Allah bazı kulları öne alması ve bazılarını geride bırakması hikmeti gereği olan bir durumdur. Kimi varlıkları önce kimini sonra yaratır; kimi kullarını sağlıkta, zekada vs. önde tutarken kimi kullarını geride tutar.
Ahiret hayatı sonradan olacaktır. Ancak kul, Allah’a kulluk ettiği sürece ahireti öncelemiş, yani ahireti takdim etmiş olur. Aynı şekilde kul bedenin ihtiyaçlarından önce ruhunun ihtiyaçlarını, maddi ihtiyaçlarından önce manevi ihtiyaçlarını önceleyebilir. Bir şeyin bir başka şeyden öncelenmesinde (takdim edilmesinde) El-Mukaddim isminin tecellisi görülebilir; kendisinden önceye alınan şeyin de dolayısıyla ertelenmesinde ise (te'hir edilmesinde) El-Muahhir isminin tecellisi görülebilir.

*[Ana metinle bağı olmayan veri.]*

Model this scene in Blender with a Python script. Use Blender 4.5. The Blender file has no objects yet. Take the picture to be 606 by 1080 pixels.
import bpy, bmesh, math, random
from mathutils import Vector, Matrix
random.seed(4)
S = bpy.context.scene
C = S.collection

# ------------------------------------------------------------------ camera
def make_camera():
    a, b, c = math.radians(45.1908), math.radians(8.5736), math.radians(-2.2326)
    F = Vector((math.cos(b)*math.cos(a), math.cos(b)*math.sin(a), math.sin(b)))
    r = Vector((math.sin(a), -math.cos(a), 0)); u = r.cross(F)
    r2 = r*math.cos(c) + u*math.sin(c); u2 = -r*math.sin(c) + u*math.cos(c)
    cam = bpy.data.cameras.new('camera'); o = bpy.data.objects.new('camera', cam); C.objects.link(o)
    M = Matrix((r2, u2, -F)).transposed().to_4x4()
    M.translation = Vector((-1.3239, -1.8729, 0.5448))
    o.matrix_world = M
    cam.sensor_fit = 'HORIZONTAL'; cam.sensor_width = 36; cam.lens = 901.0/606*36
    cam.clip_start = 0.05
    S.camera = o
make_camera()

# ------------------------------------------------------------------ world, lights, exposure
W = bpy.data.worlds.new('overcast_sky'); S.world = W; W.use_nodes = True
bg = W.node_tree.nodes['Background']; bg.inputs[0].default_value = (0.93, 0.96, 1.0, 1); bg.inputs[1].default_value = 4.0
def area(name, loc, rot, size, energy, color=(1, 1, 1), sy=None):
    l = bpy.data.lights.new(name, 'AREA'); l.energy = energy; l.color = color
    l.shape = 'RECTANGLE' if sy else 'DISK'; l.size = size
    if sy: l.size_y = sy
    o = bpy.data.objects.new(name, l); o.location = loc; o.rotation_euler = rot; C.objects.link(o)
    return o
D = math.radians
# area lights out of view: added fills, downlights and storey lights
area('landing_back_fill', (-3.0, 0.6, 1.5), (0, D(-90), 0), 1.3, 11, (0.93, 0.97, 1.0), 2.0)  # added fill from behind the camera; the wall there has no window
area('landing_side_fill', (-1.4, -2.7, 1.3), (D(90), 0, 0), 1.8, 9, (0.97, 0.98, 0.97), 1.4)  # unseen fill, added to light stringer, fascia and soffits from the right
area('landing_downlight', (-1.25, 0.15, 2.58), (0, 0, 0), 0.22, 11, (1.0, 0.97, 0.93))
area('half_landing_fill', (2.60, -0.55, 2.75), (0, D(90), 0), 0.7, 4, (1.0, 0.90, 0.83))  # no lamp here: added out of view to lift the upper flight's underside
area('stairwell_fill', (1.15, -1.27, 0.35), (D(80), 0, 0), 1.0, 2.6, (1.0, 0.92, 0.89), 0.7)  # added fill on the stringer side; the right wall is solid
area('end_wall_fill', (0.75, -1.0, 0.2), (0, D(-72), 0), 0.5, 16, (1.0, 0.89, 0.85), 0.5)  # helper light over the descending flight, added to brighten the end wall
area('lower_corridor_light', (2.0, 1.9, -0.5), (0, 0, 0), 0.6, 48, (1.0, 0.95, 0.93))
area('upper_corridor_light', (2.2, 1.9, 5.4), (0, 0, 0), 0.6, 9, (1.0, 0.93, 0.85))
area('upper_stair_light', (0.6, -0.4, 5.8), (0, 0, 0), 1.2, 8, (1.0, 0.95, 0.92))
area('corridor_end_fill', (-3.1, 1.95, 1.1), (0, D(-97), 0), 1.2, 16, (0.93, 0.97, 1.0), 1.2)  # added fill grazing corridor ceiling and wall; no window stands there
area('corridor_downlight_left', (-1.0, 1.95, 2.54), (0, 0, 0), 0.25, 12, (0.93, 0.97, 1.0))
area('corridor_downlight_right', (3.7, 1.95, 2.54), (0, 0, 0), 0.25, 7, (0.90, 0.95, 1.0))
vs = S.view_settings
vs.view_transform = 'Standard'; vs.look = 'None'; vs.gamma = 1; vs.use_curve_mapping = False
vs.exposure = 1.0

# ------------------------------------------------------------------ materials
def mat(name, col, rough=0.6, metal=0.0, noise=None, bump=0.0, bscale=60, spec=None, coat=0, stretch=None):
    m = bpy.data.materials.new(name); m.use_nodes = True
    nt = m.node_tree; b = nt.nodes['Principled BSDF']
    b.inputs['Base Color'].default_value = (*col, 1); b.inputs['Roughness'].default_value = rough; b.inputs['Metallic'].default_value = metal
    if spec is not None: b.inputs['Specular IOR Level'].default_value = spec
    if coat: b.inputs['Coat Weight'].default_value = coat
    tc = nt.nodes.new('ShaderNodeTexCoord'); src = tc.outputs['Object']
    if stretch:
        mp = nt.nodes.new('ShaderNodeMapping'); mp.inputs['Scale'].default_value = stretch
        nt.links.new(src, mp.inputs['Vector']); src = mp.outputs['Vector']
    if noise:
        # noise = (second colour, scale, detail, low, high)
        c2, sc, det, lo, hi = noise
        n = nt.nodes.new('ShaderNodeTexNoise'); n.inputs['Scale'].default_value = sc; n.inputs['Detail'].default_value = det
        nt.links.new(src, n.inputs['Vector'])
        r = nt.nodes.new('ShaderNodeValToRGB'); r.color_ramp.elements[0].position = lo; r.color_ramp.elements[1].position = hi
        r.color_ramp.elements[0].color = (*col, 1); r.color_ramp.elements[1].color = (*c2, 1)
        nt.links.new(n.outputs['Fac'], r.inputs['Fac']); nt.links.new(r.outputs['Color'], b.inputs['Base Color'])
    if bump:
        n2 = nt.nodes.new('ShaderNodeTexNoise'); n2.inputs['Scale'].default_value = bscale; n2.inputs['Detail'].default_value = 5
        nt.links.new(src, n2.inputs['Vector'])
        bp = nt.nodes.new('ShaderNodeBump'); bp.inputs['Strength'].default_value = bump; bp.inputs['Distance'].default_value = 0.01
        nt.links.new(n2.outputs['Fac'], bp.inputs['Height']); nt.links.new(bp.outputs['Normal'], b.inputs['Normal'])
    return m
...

Sonuç olarak El-Mukaddim ve El-Muahhir isimlerinin ne kadar dengeli ve bir arada olan iki isim olduğu fark edilebilir.
Âlimler, birbirini dengeleyen mukaddim-muahhir isimlerinin birlikte zikredilmesine dikkat çekerler. Bu iki ismin kapsamına maddî varlıkların yanında mânevî husus ve konumlar da girer. İlâhî isimlerin ve sıfatların tecellilerinin ürünü olan tabiatın gerek kuruluş gerekse işleyişi belli bir düzene yani önce-sonra, etki-tepki münasebetine bağlıdır.

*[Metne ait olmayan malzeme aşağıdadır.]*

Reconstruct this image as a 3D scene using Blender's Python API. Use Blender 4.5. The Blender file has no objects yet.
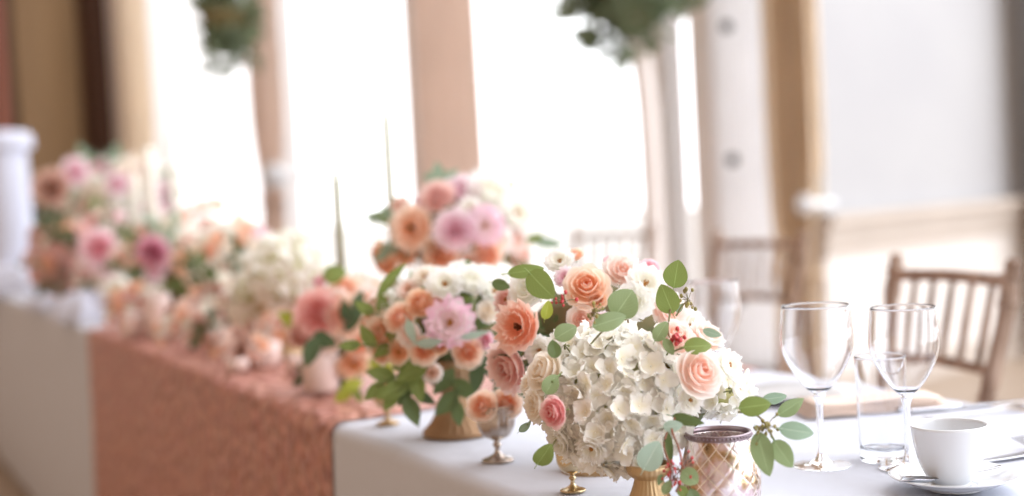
import bpy, math, random
from mathutils import Vector, Matrix, Euler
PI = math.pi
sc = bpy.context.scene
COL = sc.collection
# ------------------------------------------------------------------ camera
F = 1422.0; CZ = 1.12; H0 = 185.0; ROLL = math.radians(3.0); TZ = 0.76
pitch = math.atan((248 - H0) / F)
RM = Matrix.Rotation(PI/2 - pitch, 3, 'X') @ Matrix.Rotation(-ROLL, 3, 'Z')
CAM = Vector((0, 0, CZ))
def ray(px, py):
    return RM @ Vector(((px - 512) / F, -(py - 248) / F, -1.0))
def P(px, py, d): return CAM + ray(px, py) * d
def T(px, py, z=TZ):
    r = ray(px, py); return CAM + r * ((z - CZ) / r.z)
cam = bpy.data.cameras.new('camera'); co = bpy.data.objects.new('camera', cam); COL.objects.link(co)
co.location = CAM; co.rotation_euler = RM.to_euler()
cam.sensor_width = 36; cam.lens = F * 36 / 1024; cam.clip_start = .02; cam.clip_end = 300
cam.dof.use_dof = True; cam.dof.focus_distance = 1.56; cam.dof.aperture_fstop = 1.9
sc.camera = co
# ------------------------------------------------------------------ materials
def lin(c):
    def f(v):
        v /= 255.0
        return v / 12.92 if v <= .04045 else ((v + .055) / 1.055) ** 2.4
    return (f(c[0]), f(c[1]), f(c[2]), 1)
def newmat(name):
    m = bpy.data.materials.new(name); m.use_nodes = True
    nt = m.node_tree; nt.nodes.clear()
    out = nt.nodes.new('ShaderNodeOutputMaterial')
    return m, nt, out
def N(nt, t, **kw):
    n = nt.nodes.new(t)
    for k, v in kw.items(): setattr(n, k, v)
    return n
def pbsdf(name, c, rough=.5, metal=0., bump=None, c2=None, scale=8., stretch=(1,1,1), spec=.5, coat=0., detail=4.):
    """principled, optionally mottled between two colours and bumped by noise (bump = strength, scale, distance)"""
    m, nt, out = newmat(name)
    b = N(nt, 'ShaderNodeBsdfPrincipled'); nt.links.new(b.outputs[0], out.inputs[0])
    b.inputs['Base Color'].default_value = lin(c); b.inputs['Roughness'].default_value = rough
    b.inputs['Metallic'].default_value = metal; b.inputs['Specular IOR Level'].default_value = spec
    b.inputs['Coat Weight'].default_value = coat
    tc = N(nt, 'ShaderNodeTexCoord'); mp = N(nt, 'ShaderNodeMapping'); mp.inputs['Scale'].default_value = stretch
    nt.links.new(tc.outputs['Object'], mp.inputs[0])
    if c2:
        nz = N(nt, 'ShaderNodeTexNoise'); nz.inputs['Scale'].default_value = scale; nz.inputs['Detail'].default_value = detail
        nt.links.new(mp.outputs[0], nz.inputs[0])
        r = N(nt, 'ShaderNodeValToRGB'); r.color_ramp.elements[0].position = .35; r.color_ramp.elements[1].position = .65
        r.color_ramp.elements[0].color = lin(c); r.color_ramp.elements[1].color = lin(c2)
        nt.links.new(nz.outputs[0], r.inputs[0]); nt.links.new(r.outputs[0], b.inputs['Base Color'])
    if bump:
        nz = N(nt, 'ShaderNodeTexNoise'); nz.inputs['Scale'].default_value = bump[1]; nz.inputs['Detail'].default_value = 3
        nt.links.new(mp.outputs[0], nz.inputs[0])
        bp = N(nt, 'ShaderNodeBump'); bp.inputs['Strength'].default_value = bump[0]; bp.inputs['Distance'].default_value = bump[2]
        nt.links.new(nz.outputs[0], bp.inputs['Height']); nt.links.new(bp.outputs[0], b.inputs['Normal'])
    return m
def petalmat(name, inner, outer, edge=None, tr=.45):
    """thin petal: colour runs from the heart petals (UV x = 0) to the outer ones (1), and to the rim colour along the petal (UV y)"""
    m, nt, out = newmat(name)
    up = lambda c, k: tuple(v + (255-v)*k for v in c)
    inner = up(inner, .22); outer = up(outer, .50); edge = edge and up(edge, .55)
    uv = N(nt, 'ShaderNodeUVMap'); sp = N(nt, 'ShaderNodeSeparateXYZ'); nt.links.new(uv.outputs[0], sp.inputs[0])
    m1 = N(nt, 'ShaderNodeMix', data_type='RGBA'); nt.links.new(sp.outputs[0], m1.inputs[0])
    m1.inputs[6].default_value = lin(inner); m1.inputs[7].default_value = lin(outer)
    src = m1.outputs[2]
    if edge:
        cr = N(nt, 'ShaderNodeMapRange'); cr.inputs[1].default_value = .62; cr.inputs[2].default_value = 1.0
        nt.links.new(sp.outputs[1], cr.inputs[0])
        m2 = N(nt, 'ShaderNodeMix', data_type='RGBA'); nt.links.new(cr.outputs[0], m2.inputs[0])
        nt.links.new(src, m2.inputs[6]); m2.inputs[7].default_value = lin(edge); src = m2.outputs[2]
    d = N(nt, 'ShaderNodeBsdfDiffuse'); t = N(nt, 'ShaderNodeBsdfTranslucent'); mx = N(nt, 'ShaderNodeMixShader')
    mx.inputs[0].default_value = tr
    nt.links.new(src, d.inputs[0]); nt.links.new(src, t.inputs[0])
    nt.links.new(d.outputs[0], mx.inputs[1]); nt.links.new(t.outputs[0], mx.inputs[2])
    g = N(nt, 'ShaderNodeBsdfGlossy'); g.inputs['Roughness'].default_value = .45; m3 = N(nt, 'ShaderNodeMixShader'); m3.inputs[0].default_value = .035
    nt.links.new(mx.outputs[0], m3.inputs[1]); nt.links.new(g.outputs[0], m3.inputs[2])
    nt.links.new(m3.outputs[0], out.inputs[0]); return m
def leafmat(name, c, vein): 
    m, nt, out = newmat(name)
    uv = N(nt, 'ShaderNodeUVMap'); sp = N(nt, 'ShaderNodeSeparateXYZ'); nt.links.new(uv.outputs[0], sp.inputs[0])
    # midrib and side veins drawn by the leaf's own UV
    ab = N(nt, 'ShaderNodeMath', operation='ABSOLUTE'); nt.links.new(sp.outputs[0], ab.inputs[0])
    lt = N(nt, 'ShaderNodeMath', operation='LESS_THAN'); lt.inputs[1].default_value = .035; nt.links.new(ab.outputs[0], lt.inputs[0])
    mul = N(nt, 'ShaderNodeMath', operation='MULTIPLY'); mul.inputs[1].default_value = .6; nt.links.new(ab.outputs[0], mul.inputs[0])
    sb = N(nt, 'ShaderNodeMath', operation='SUBTRACT'); nt.links.new(sp.outputs[1], sb.inputs[0]); nt.links.new(mul.outputs[0], sb.inputs[1])
    m5 = N(nt, 'ShaderNodeMath', operation='MULTIPLY'); m5.inputs[1].default_value = 7.0; nt.links.new(sb.outputs[0], m5.inputs[0])
    fr = N(nt, 'ShaderNodeMath', operation='FRACT'); nt.links.new(m5.outputs[0], fr.inputs[0])
    l2 = N(nt, 'ShaderNodeMath', operation='LESS_THAN'); l2.inputs[1].default_value = .10; nt.links.new(fr.outputs[0], l2.inputs[0])
    h = N(nt, 'ShaderNodeMath', operation='MULTIPLY'); h.inputs[1].default_value = .35; nt.links.new(l2.outputs[0], h.inputs[0])
    mxm = N(nt, 'ShaderNodeMath', operation='MAXIMUM'); nt.links.new(lt.outputs[0], mxm.inputs[0]); nt.links.new(h.outputs[0], mxm.inputs[1])
    m1 = N(nt, 'ShaderNodeMix', data_type='RGBA'); nt.links.new(mxm.outputs[0], m1.inputs[0])
    m1.inputs[6].default_value = lin(c); m1.inputs[7].default_value = lin(vein)
    b = N(nt, 'ShaderNodeBsdfPrincipled'); b.inputs['Roughness'].default_value = .5
    t = N(nt, 'ShaderNodeBsdfTranslucent'); mx = N(nt, 'ShaderNodeMixShader'); mx.inputs[0].default_value = .3
    nt.links.new(m1.outputs[2], b.inputs['Base Color']); nt.links.new(m1.outputs[2], t.inputs[0])
    nt.links.new(b.outputs[0], mx.inputs[1]); nt.links.new(t.outputs[0], mx.inputs[2]); nt.links.new(mx.outputs[0], out.inputs[0]); return m
PET = {
 'peach':   petalmat('petal_peach', (248,160,100), (255,212,172), (255,232,208)),
 'apricot': petalmat('petal_apricot', (236,144,66), (252,192,136), (255,214,172)),
 'orange':  petalmat('petal_orange', (244,138,84), (252,172,136), (255,200,174)),
 'coral':   petalmat('petal_coral', (224,95,85), (236,140,130), (246,170,158)),
 'dusty':   petalmat('petal_dusty', (220,134,124), (240,184,170), (246,200,188)),
 'pink':    petalmat('petal_pink', (236,130,150), (246,190,206), (252,214,226)),
 'lilac':   petalmat('petal_lilac', (236,170,190), (246,206,222), (255,240,248)),
 'picotee': petalmat('petal_white_with_pink_edge', (252,226,226), (254,236,242), (236,150,196)),
 'magenta': petalmat('petal_magenta', (176,50,96), (206,90,130), (226,130,160)),
 'white':   petalmat('petal_white', (248,246,224), (253,253,248), (255,255,255)),
 'cream':   petalmat('petal_cream', (246,226,196), (252,242,226), (255,250,242)),
 'blush':   petalmat('petal_blush', (250,186,156), (253,238,228), (255,248,242)),
 'rosepink':petalmat('petal_rose_pink', (232,110,120), (246,166,166), (252,196,190)),
 'hydr':    petalmat('petal_hydrangea', (244,236,204), (254,252,242), (255,255,250), .3),
 'copper':  petalmat('petal_copper', (150,84,56), (190,118,86), (206,140,110)),
}
LEAF = {
 'euca':  leafmat('leaf_eucalyptus', (138,158,112), (160,182,138)),
 'olive': leafmat('leaf_olive_green', (130,150,82), (156,180,112)),
 'grey':  leafmat('leaf_grey_green', (146,172,148), (182,202,182)),
 'blue':  leafmat('leaf_pale_blue_green', (178,206,192), (208,228,216)),
 'dark':  leafmat('leaf_dark_green', (100,118,72), (104,132,88)),
 'deep':  leafmat('leaf_deep_green', (84,104,72), (84,110,80)),
 'lime':  leafmat('leaf_lime_green', (168,180,70), (194,204,110)),
 'tree':  leafmat('leaf_tree', (122,138,108), (140,156,126)),
}
M = {}
M['stem'] = pbsdf('green_stem', (104,128,70), .6, c2=(128,118,80), scale=40)
M['redstem'] = pbsdf('red_stem', (160,84,64), .5, c2=(120,90,60), scale=60)
M['brownstem'] = pbsdf('brown_stem', (140,110,80), .6, c2=(120,130,84), scale=60)
M['redberry'] = pbsdf('red_berry', (206,74,70), .35, c2=(180,50,60), scale=90)
M['greenberry'] = pbsdf('green_berry', (160,150,84), .45, c2=(128,120,66), scale=90)
M['core'] = pbsdf('foliage_core', (84,96,58), .9, c2=(116,96,66), scale=30)
M['floretcore'] = pbsdf('hydrangea_core', (214,210,160), .9, c2=(190,196,130), scale=60)
M['stamen'] = pbsdf('stamen_ochre', (206,140,50), .7, c2=(150,100,40), scale=200)
M['stamendark'] = pbsdf('stamen_dark', (110,60,20), .7, c2=(60,40,20), scale=200)
M['cloth'] = pbsdf('white_table_linen', (203,207,218), .85, bump=(.5, 9., .012), spec=.2)
M['linen'] = pbsdf('napkin_linen', (226,208,196), .9, bump=(.3, 60., .002), spec=.2)
M['bunch'] = pbsdf('bunched_linen', (206,210,226), .9, bump=(.3, 40., .003), spec=.2)
M['wood_chair'] = pbsdf('limewashed_wood', (112,86,68), .55, bump=(.3,40.,.001), c2=(178,156,140), scale=22, stretch=(1,1,.2))
M['gold'] = pbsdf('brushed_gold', (204,178,138), .42, .6, bump=(.3,30.,.001), c2=(176,146,106), scale=9)
M['goldpolish'] = pbsdf('polished_brass', (212,194,160), .2, 1., c2=(190,168,132), scale=30)
M['bronze'] = pbsdf('aged_bronze', (176,142,108), .5, .4, bump=(.3,30.,.001), c2=(150,116,84), scale=9)
M['silver'] = pbsdf('antique_silver', (206,198,190), .22, .9, c2=(160,140,126), scale=45)
M['steel'] = pbsdf('cutlery_steel', (200,202,208), .18, 1., c2=(188,190,198), scale=5)
M['pewter'] = pbsdf('pewter_rim', (136,118,124), .32, .9, c2=(160,146,152), scale=70)
M['china'] = pbsdf('white_china', (222,226,230), .18, 0., c2=(218,222,228), scale=2, coat=.4)
M['wax'] = pbsdf('candle_wax', (244,242,232), .5, c2=(238,236,224), scale=10)
M['shaded'] = pbsdf('shaded_taper_wax', (168,174,146), .5, c2=(160,166,138), scale=10)  # darker wax for two tapers; their shade against the windows is in the colour
M['wick'] = pbsdf('wick', (60,50,40), .9, c2=(40,34,30), scale=100)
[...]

Gazzâlî mukaddim-muahhiri “kendisine yaklaştıran-kendisinden uzaklaştıran” diye açıklamış ve Allah’a en yakın olan varlıkları melekler, peygamberler, velîler ve âlimler şeklinde sıralamıştır. Ona göre kulların Allah’a yaklaşması ilim ve amelle değil O’nun takdim ve tehiriyle gerçekleşir.
Allah’ın Esma’sının tecellisinde de hangi ismin tecellisinin öncelikli olacağını belirleyen yine El-Mukaddim olan Allah’tır.
Kulun bu iki isimden nasibi şudur: Yapacağı fiilleri, alacağı kararları ve kalbinden geçenleri Allah’ın hoşnut olacağı şeyleri önceleyerek ve hoşnut olmayacağı şeyleri öteleyerek sıralamaya koymak, böylelikle hayatı Allah’ın razı olacağı bir hizalama ile nizama getirmektir. Kul Allah’ı ve O’na yönelmeyi te’hir etmemeli, Allah’ı te’hir edeni El-Muahhir olan Allah da te’hir edebilir; bu da kul için büyük bir kederdir.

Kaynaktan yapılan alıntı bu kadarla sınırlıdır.